Cosmological Inflation and the Quantum Measurement Problem

According to cosmological inflation, the inhomogeneities in our universe are of quantum mechanical origin. This scenario is phenomenologically very appealing as it solves the puzzles of the standard hot big bang model and naturally explains why the spectrum of cosmological perturbations is almost scale invariant. It is also an ideal playground to discuss deep questions among which is the quantum measurement problem in a cosmological context. Although the large squeezing of the quantum state of the perturbations and the phenomenon of decoherence explain many aspects of the quantum to classical transition, it remains to understand how a specific outcome can be produced in the early universe, in the absence of any observer.
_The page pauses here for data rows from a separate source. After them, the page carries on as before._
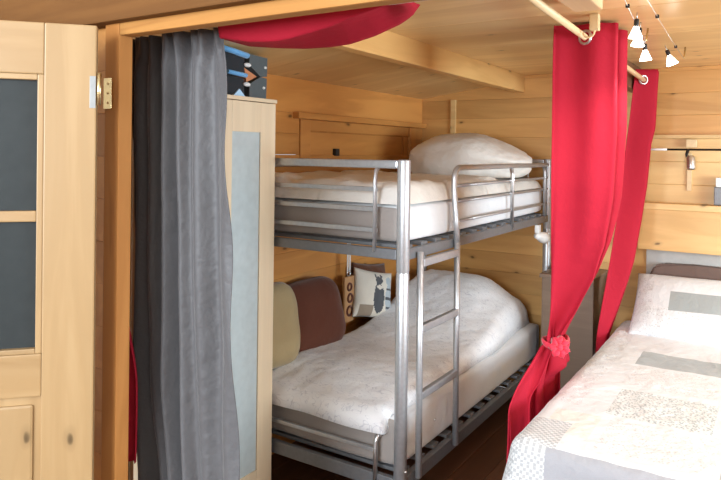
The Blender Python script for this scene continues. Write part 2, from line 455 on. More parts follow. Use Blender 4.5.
bm = B(); box(bm, (.168, .006, 1.465), (.632, .036, 1.497), .004); dpart('muntin', bm, 'door_x')
for z0, z1 in ((1.497, 1.878), (1.095, 1.465)):
    bm = B(); box(bm, (.168, .012, z0), (.632, .018, z1)); dpart('glass_pane', bm, 'pane_dark')
bm = B(); box(bm, (.150, .010, .20), (.65, .024, .955)); box(bm, (.172, .008, .225), (.628, .031, .93), .008); dpart('panel', bm, 'door_z')
hg = B(); box(hg, (.009, T1 - .003, 1.80), (.026, T1 + .0015, 1.895), .001); dh = dpart('hinge', hg, 'hinge_grey')
hb = B(); lathe(hb, (.0, T1 - .002, 1.81), (0, 0, 1), [(0, 0), (.0065, 0), (.0065, .095), (0, .095)], 12); dpart('knuckle', hb, 'brass', dh)
hb = B(); box(hb, (-.466, -1.130, 1.806), (-.428, -1.1255, 1.903), .001)
for zz in (1.825, 1.855, 1.885): lathe(hb, (-.445, -1.130, zz), (0, -1, 0), [(.005, 0), (.004, .0015), (0, .002)], 8)
o = obj('hinge_plate', hb, 'brass'); o['kind'] = 'structure'; o['label'] = 'brass hinge leaf on the orange jamb'

# ------------------------------------------------------------------ wooden hatch in the left wall
t = thing('wall_hatch', (-1.0, 1.2, 1.66), 'orange wooden hatch recessed in the left wall above the upper bunk', 'hatch')
bm = B(); box(bm, (-1.03, .50, 1.868), (-.955, 2.098, 1.905), .006); obj('head_board', bm, 'pine_left', t)
for y0, y1 in ((.565, .66), (1.90, 1.985)):
    bm = B(); box(bm, (-1.03, y0, 1.64), (-.992, y1, 1.868), .004); obj('jamb', bm, 'pine_left', t)
bm = B(); box(bm, (-1.03, .66, 1.66), (-1.012, 1.90, 1.868), .002); obj('panel', bm, 'pine_left', t)
bm = B(); box(bm, (-1.012, .66, 1.795), (-1.002, 1.90, 1.805), .001); box(bm, (-1.012, 1.80, 1.66), (-1.002, 1.815, 1.80), .001); obj('moulding', bm, 'casing_z', t)
bm = B(); box(bm, (-1.012, .915, 1.655), (-.985, .955, 1.70), .004); obj('latch', bm, 'black', t)

# ------------------------------------------------------------------ cabinet with frosted doors
t = thing('cabinet', (-.84, -.43, 0), 'tall pale birch cabinet with a frosted glass door beside the grey curtain', 'cabinet')
bm = B()
box(bm, (-.995, -.83, .0), (-.702, -.812, 1.905), .002); box(bm, (-.995, -.048, .0), (-.702, -.03, 1.905), .002)
box(bm, (-.995, -.812, 0), (-.985, -.048, 1.905)); box(bm, (-.985, -.812, 0), (-.705, -.048, .08)); obj('carcass', bm, 'birch', t)
bm = B(); box(bm, (-.997, -.834, 1.905), (-.676, -.026, 1.923), .003); obj('top_board', bm, 'birch_x', t)
for k, (y0, y1) in enumerate(((-.828, -.432), (-.428, -.032))):
    d = B()
    box(d, (-.701, y0, .08), (-.681, y0 + .105, 1.902), .002); box(d, (-.701, y1 - .105, .08), (-.681, y1, 1.902), .002)
    box(d, (-.701, y0 + .105, 1.765), (-.681, y1 - .105, 1.902), .002); box(d, (-.701, y0 + .105, .08), (-.681, y1 - .105, .20), .002)
    do = obj('door', d, 'birch', t)
    g = B(); box(g, (-.694, y0 + .105, .20), (-.688, y1 - .105, 1.765)); obj('glass_pane', g, 'frost', do)
for zz in (.5, .95, 1.4):
    bm = B(); box(bm, (-.985, -.81, zz), (-.71, -.05, zz + .018)); obj('shelf', bm, 'birch_x', t)

# folded vest on the cabinet
t = thing('folded_vest', (-.80, -.2, 1.924), 'dark grey and light blue folded padded vests lying on top of the cabinet', 'vest')
bm = B()
for z0, z1, y0 in ((2.045, 2.165, -.36), (1.928, 2.035, -.36)):
    box(bm, (-.93, y0, z0), (-.705, -.215, z1), .022)
obj('padded_body', bm, 'felt_black', t, smooth=True)
bm = B()
prism(bm, [(-.19, 1.925), (-.075, 1.925), (-.07, 2.045), (-.115, 2.05), (-.19, 2.0)], -.90, -.705, 'X')
prism(bm, [(-.115, 2.052), (-.07, 2.057), (-.068, 2.165), (-.19, 2.172), (-.195, 2.11)], -.90, -.705, 'X')
obj('stiff_flap', bm, 'felt', t)
for y, z in ((-.083, 2.108), (-.093, 1.988)):
    bm = B(); lathe(bm, (-.705, y, z), (1, 0, 0), [(.008, 0), (.007, .004), (0, .005)], 12); obj('button', bm, 'white_plastic', t)
bm = B(); tube(bm, [(-.702, -.37, 2.176), (-.70, -.30, 2.168), (-.70, -.212, 2.156)], .016, 10); tube(bm, [(-.70, -.34, 2.052), (-.70, -.22, 2.044)], .012, 10)
obj('blue_trim', bm, 'sky_blue', t)
bm = B(); prism(bm, [(-.30, 1.925), (-.225, 1.925), (-.262, 1.965)], -.71, -.698, 'X'); obj('blue_tab', bm, 'pale_blue', t)
for y, z in ((-.212, 2.105), (-.215, 1.995)):
    bm = B(); bmesh.ops.create_uvsphere(bm, u_segments=14, v_segments=8, radius=1, matrix=Matrix.Translation((-.70, y, z)) @ Matrix.Diagonal((.012, .023, .013, 1)))
    obj('toggle', bm, 'white_plastic', t, smooth=True)
bm = B(); prism(bm, [(-.215, 2.09), (-.13, 2.05), (-.20, 2.01)], -.80, -.715, 'X'); obj('orange_lining', bm, 'skin_wood', t)

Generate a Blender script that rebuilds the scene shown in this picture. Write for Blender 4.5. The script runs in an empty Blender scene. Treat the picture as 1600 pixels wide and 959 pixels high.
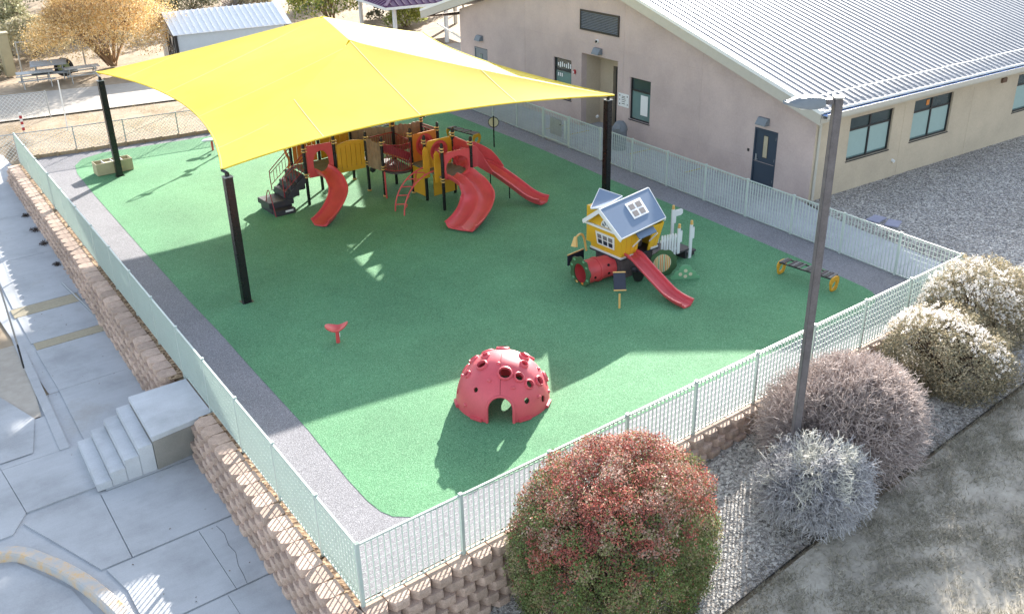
import bpy, bmesh, math, random
import numpy as np
from mathutils import Vector, Matrix
R = math.radians
SC = bpy.context.scene
COL = SC.collection
rnd = random.Random(7)

# ------------------------------------------------------------------ camera
cam_data = bpy.data.cameras.new('camera')
cam = bpy.data.objects.new('camera', cam_data)
COL.objects.link(cam)
YAW, PIT, ROLL = 0.65457, 0.44965, -0.02304
fw = Vector((math.sin(YAW)*math.cos(PIT), math.cos(YAW)*math.cos(PIT), -math.sin(PIT)))
rt = Vector((math.cos(YAW), -math.sin(YAW), 0)); up = rt.cross(fw)
r2 = rt*math.cos(ROLL)+up*math.sin(ROLL); u2 = up*math.cos(ROLL)-rt*math.sin(ROLL)
m = Matrix((r2, u2, -fw)).transposed().to_4x4()
m.translation = (-5.599, -11.692, 11.762)
cam.matrix_world = m
cam_data.sensor_width = 36; cam_data.lens = 33.75
cam_data.clip_start = 0.1; cam_data.clip_end = 2000
SC.camera = cam

# ------------------------------------------------------------------ light
SUN_AZ, SUN_EL = 52.0, 18.6            # azimuth from +Y towards +X of the direction TO the sun
world = bpy.data.worlds.new('World'); SC.world = world; world.use_nodes = True
wn = world.node_tree.nodes; wl = world.node_tree.links
sky = wn.new('ShaderNodeTexSky'); sky.sky_type = 'NISHITA'; sky.sun_disc = False
sky.sun_elevation = R(SUN_EL); sky.sun_rotation = R(SUN_AZ)
sky.air_density = 1.0; sky.dust_density = 1.2; sky.ozone_density = 1.0
bg = wn['Background']; bg.inputs['Strength'].default_value = 0.115
hs_n = wn.new('ShaderNodeHueSaturation'); hs_n.inputs['Saturation'].default_value = .62
wl.new(sky.outputs[0], hs_n.inputs['Color']); wl.new(hs_n.outputs[0], bg.inputs['Color'])
sd = bpy.data.lights.new('sun', 'SUN'); sd.energy = 5.0; sd.angle = R(0.5); sd.color = (1.0, 0.94, 0.86)
sun = bpy.data.objects.new('sun', sd); COL.objects.link(sun)
ce = math.cos(R(SUN_EL))
to_sun = Vector((math.sin(R(SUN_AZ))*ce, math.cos(R(SUN_AZ))*ce, math.sin(R(SUN_EL))))
sun.rotation_euler = to_sun.to_track_quat('Z', 'Y').to_euler()
sun.location = (20, 20, 30)
SC.view_settings.view_transform = 'Standard'; SC.view_settings.look = 'None'
SC.view_settings.exposure = 2.1; SC.view_settings.gamma = 1.0

# ------------------------------------------------------------------ materials
MATS = {}
TONE = {'block': 1.0, 'stucco_mauve': .66, 'stucco_tan': .66, 'white_trim': .85, 'galv': .85}   # overall paint lightness per material
def nodes_of(name, rough=.6, metal=0.0, spec=.5):
    m = bpy.data.materials.new(name); m.use_nodes = True
    nt = m.node_tree; b = nt.nodes['Principled BSDF']
    b.inputs['Roughness'].default_value = rough; b.inputs['Metallic'].default_value = metal
    b.inputs['Specular IOR Level'].default_value = spec
    MATS[name] = m
    return m, nt, b
def N(nt, t, **kw):
    n = nt.nodes.new(t)
    for k, v in kw.items():
        if k in n.inputs: n.inputs[k].default_value = v
        else: setattr(n, k, v)
    return n
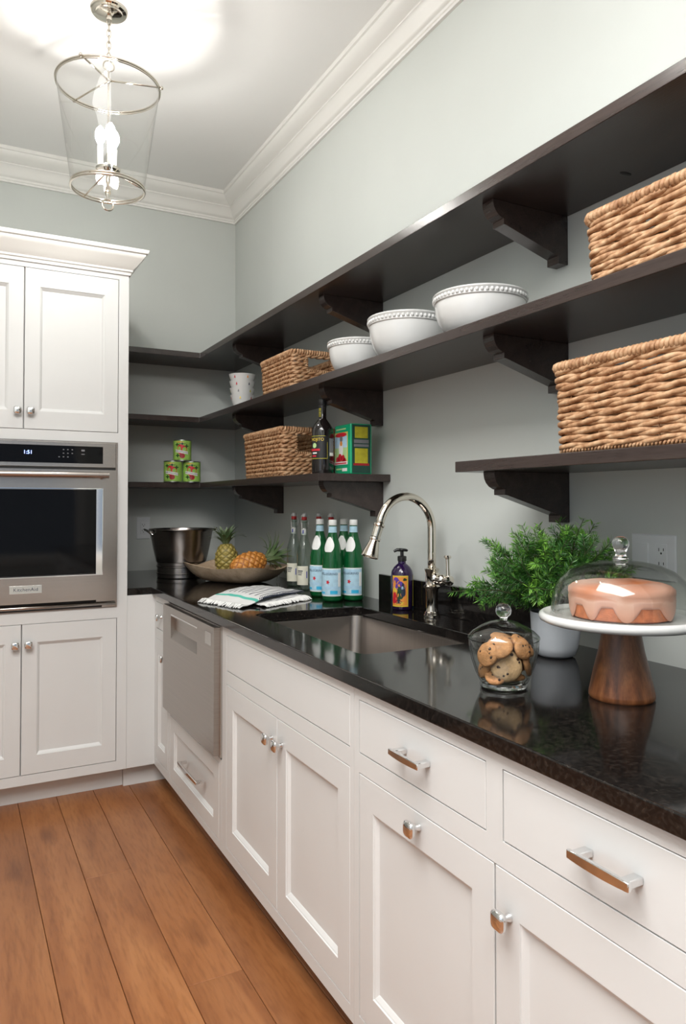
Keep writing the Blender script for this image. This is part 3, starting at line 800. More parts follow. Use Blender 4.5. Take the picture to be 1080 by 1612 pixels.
mb = MB(); nocap(lambda: mb.lathe([(.1325, 2.492), (.1875, 2.878)], 64)); mb.obj('glass_shade', M['lampglass'], t, smooth=True)
mb = MB(); mb.lathe([(.0001, 2.545), (.030, 2.547), (.044, 2.552), (.046, 2.560), (.040, 2.566), (.0001, 2.568)], 32)
mb.lathe([(.006, 2.545), (.009, 2.52), (.005, 2.50), (.010, 2.485), (.012, 2.470), (.006, 2.455), (.004, 2.445)], 20); mb.obj('candle_plate', M['nickel'], t, smooth=40)
mb = MB(); mb.torus(.020, .0042, (0, 0, 2.424), 28, 8, Matrix.Rotation(PI/2, 4, 'X') ); mb.obj('bottom_finial_ring', M['nickel'], t, smooth=True)
for a in (.6, 2.7, 4.8):
    bx, by = .030*math.cos(a), .030*math.sin(a)
    mb = MB(); mb.lathe([(.0105, 2.562), (.0105, 2.645), (.008, 2.653), (.0001, 2.654)], 16, (bx, by, 0)); mb.obj('candle_sleeve', M['candle'], t, smooth=40)
    mb = MB(); mb.lathe([(.007, 2.6545), (.012, 2.664), (.0190, 2.680), (.0190, 2.696), (.013, 2.712), (.004, 2.724), (.0001, 2.726)], 12, (bx, by, 0)); mb.obj('bulb', M['bulb'], t, smooth=True)


t['group'] = 'lanterns in a row along the room'
b2 = [o for o in t.children if o.name.startswith('bulb')][0].data.materials[0]
q = copy_tree(t); q.location = (LX, 1.40, 0); q['label'] = 'clear glass pendant lantern, second of the row, hanging above the picture'
for ch in q.children:
    if ch.name.startswith('bulb'):
        ch.data = ch.data.copy(); ch.data.materials[0] = M['bulb2']

# ------------------------------------------------------------------ woven baskets
def rope_row(x0, x1, y0, y1, z, r, pitch, seg=6, amp=1.0, start=0.0, gap=None, phase=0.0, taper=0):
    """two strands twisted round each other along a rectangle (corners rounded); gap = (u0,u1) fraction left open"""
    per = []
    cr = .018
    loop = rounded_rect(x0, x1, y0, y1, cr, 4)
    # start the loop at the middle of the far side so that an opening in the near side is one interval
    pts = [Vector((p[0], p[1])) for p in loop]
    L = [0]
    for i in range(len(pts)): L.append(L[-1]+(pts[(i+1) % len(pts)]-pts[i]).length)
    tot = L[-1]
    n = max(40, int(tot/.0085))
    def at(u):
        u %= tot; j = 0
        while L[j+1] < u: j += 1
        a, b = pts[j], pts[(j+1) % len(pts)]; t_ = (u-L[j])/max(1e-9, L[j+1]-L[j])
        d = (b-a).normalized(); return a+(b-a)*t_, Vector((d.y, -d.x))
    mb = MB(); turns = round(tot/pitch)
    for s_ in (0, 1):
        chunks = [[]]
        for i in range(n+1):
            u = tot*i/n; p, nr = at(u)
            if gap and abs(p.y-y0) < 1e-4 and gap[0] < p.x < gap[1]:
                if chunks[-1]: chunks.append([])
                continue
            ph = 2*PI*turns*i/n+PI*s_+phase
            wob = noise.noise(Vector((p.x*40, p.y*40, z*60+s_*9)))*.0018
            off = nr*(r*.62*amp*math.cos(ph)); zz = z+r*.62*amp*math.sin(ph)+wob
            chunks[-1].append(((p.x+off.x, p.y+off.y, zz), r*(.92+.25*noise.noise(Vector((p.x*70, p.y*70, z*90+s_*5+3))))))
        full = not gap
        for c_ in chunks:
            if len(c_) > 3:
                if full: c_ = c_[:-1]
                mb.tube([q[0] for q in c_], [q[1] for q in c_], seg, closed=full)
    return mb
def coil(mb, path, R, r, pitch, seg=5, step=9):
    """cord wound tightly round a path"""
    pts = [Vector(p) for p in path]; out = []
    L = [0]
    for i in range(len(pts)-1): L.append(L[-1]+(pts[i+1]-pts[i]).length)
    tot = L[-1]; n = int(tot/pitch*step); j = 0
    for i in range(n+1):
        u = tot*i/n
        while j < len(L)-2 and L[j+1] < u: j += 1
        a, b = pts[j], pts[j+1]; t_ = (u-L[j])/max(1e-9, L[j+1]-L[j]); d = (b-a).normalized()
        side = Vector((d.y, -d.x, 0)); 
        if side.length < .1: side = Vector((1, 0, 0))
        side.normalize(); up = side.cross(d)
        ph = 2*PI*i/step; RR = R*(1+.10*noise.noise((a+(b-a)*t_)*80))
        out.append(a+(b-a)*t_+side*(RR*math.cos(ph))+up*(RR*1.0*math.sin(ph)))
    mb.tube(out, r, seg)
def basket(label, x0, x1, y0, y1, z0, h, rows, r, pitch, handle=False, taper=.008, wires=5):
    cx, cy = (x0+x1)/2, (y0+y1)/2
    t = thing('woven_basket', label, 'basket', (cx, cy, z0), 0, 'woven baskets on the shelves')
    hx, hy = (x1-x0)/2, (y1-y0)/2
    rr_ = r*1.45
    zs = [2.2*r+(h-2.2*r-3.4*r)*i/(rows-1) for i in range(rows)]
    for i, z in enumerate(zs):
        f = taper*(1-z/h)
        g = None
        if handle and .50 < z/h < .84: g = (-hx*.42, hx*.42)
        mb = rope_row(-hx+f+r*1.2, hx-f-r*1.2, -hy+f+r*1.2, hy-f-r*1.2, z, r, pitch, amp=.86 if pitch > .1 else 1.0, gap=g, phase=rnd.uniform(0, 6.28))
        mb.obj('weave_row', M['straw'], t, smooth=True)
    loop = rounded_rect(-hx+r*1.2, hx-r*1.2, -hy+r*1.2, hy-r*1.2, .02, 4); loop = loop+[loop[0]]
    mb = MB(); coil(mb, [(p[0], p[1], h-1.75*r) for p in loop], r*1.15, r*.80, r*1.55); mb.obj('rim', M['straw'], t, smooth=True)
    loop = rounded_rect(-hx+taper+r, hx-taper-r, -hy+taper+r, hy-taper-r, .02, 4); loop = loop+[loop[0]]
    mb = MB(); coil(mb, [(p[0], p[1], r*.95) for p in loop], r*.50, r*.42, r*1.3, 5, 7); mb.obj('base_braid', M['straw'], t, smooth=True)
    mb = MB()
    for s_ in (-1, 1):
        for k in range(wires+1):
            q = -1+2*(k+.5)/(wires+1)
            mb.tube([(s_*(hx-taper-r*1.2), q*(hy-.02), .004), (s_*(hx-r*1.2), q*(hy-.02), h-2*r)], .0016, 5)
        for k in range(3):
            q = (-.72, 0, .72)[k]
            if handle and k == 1 and s_ == -1: continue
            mb.tube([(q*hx, s_*(hy-taper-r*1.2), .004), (q*hx, s_*(hy-r*1.2), h-2*r)], .0016, 5)
    mb.obj('stakes', M['straw'], t, kind='stuff')
    MB().box(-hx+.016, hx-.016, -hy+.016, hy-.016, .003, .008).obj('basket_floor', M['straw'], t)
    if handle:
        mb = MB(); a = hx*.42; y = -hy+r*1.6
        for s_ in (-1, 1): coil(mb, [(s_*(a+.004), y, h*.46), (s_*(a+.004), y, h*.86)], r*.75, r*.5, r*1.3)
        coil(mb, [(-a, y, h*.47), (a, y, h*.47)], r*.7, r*.45, r*1.3)
        mb.obj('handle_binding', M['straw'], t, smooth=True)
    return t
basket('small woven basket with handle slot on the middle shelf, between cup stack and white bowls', 1.222, 1.495, 2.765, 3.125, 1.777, .163, 8, .0072, .062, True)
basket('woven basket with handle slot on the lowest shelf, left of the dark bottle', 1.222, 1.495, 2.870, 3.345, 1.412, .216, 10, .0076, .064, True)
basket('large woven basket on the middle shelf at the top right edge of the photo', 1.222, 1.497, .80, 1.182, 1.777, .162, 8, .0073, .190, False)
basket('largest woven basket on the lowest right shelf, above the evergreen', 1.222, 1.497, .78, 1.282, 1.412, .212, 11, .0071, .180, False)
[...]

The Continuous Spontaneous Localization (CSL) approach to quantum mechanics attempts to solve the quantum measurement question in a general context. In this framework, the wavefunction collapse is caused by adding new non linear and stochastic terms to the Schroedinger equation. In this paper, we apply this theory to inflation, which amounts to solving the CSL parametric oscillator case. We choose the wavefunction collapse to occur on an eigenstate of the Mukhanov-Sasaki variable and discuss the corresponding modified Schroedinger equation. Then, we compute the power spectrum of the perturbations and show that it acquires a universal shape with two branches, one which remains scale invariant and one with nS=4, a spectral index in obvious contradiction with the Cosmic Microwave Background (CMB) anisotropy observations. The requirement that the non-scale invariant part be outside the observational window puts stringent constraints on the parameter controlling the deviations from ordinary quantum mechanics... (Abridged).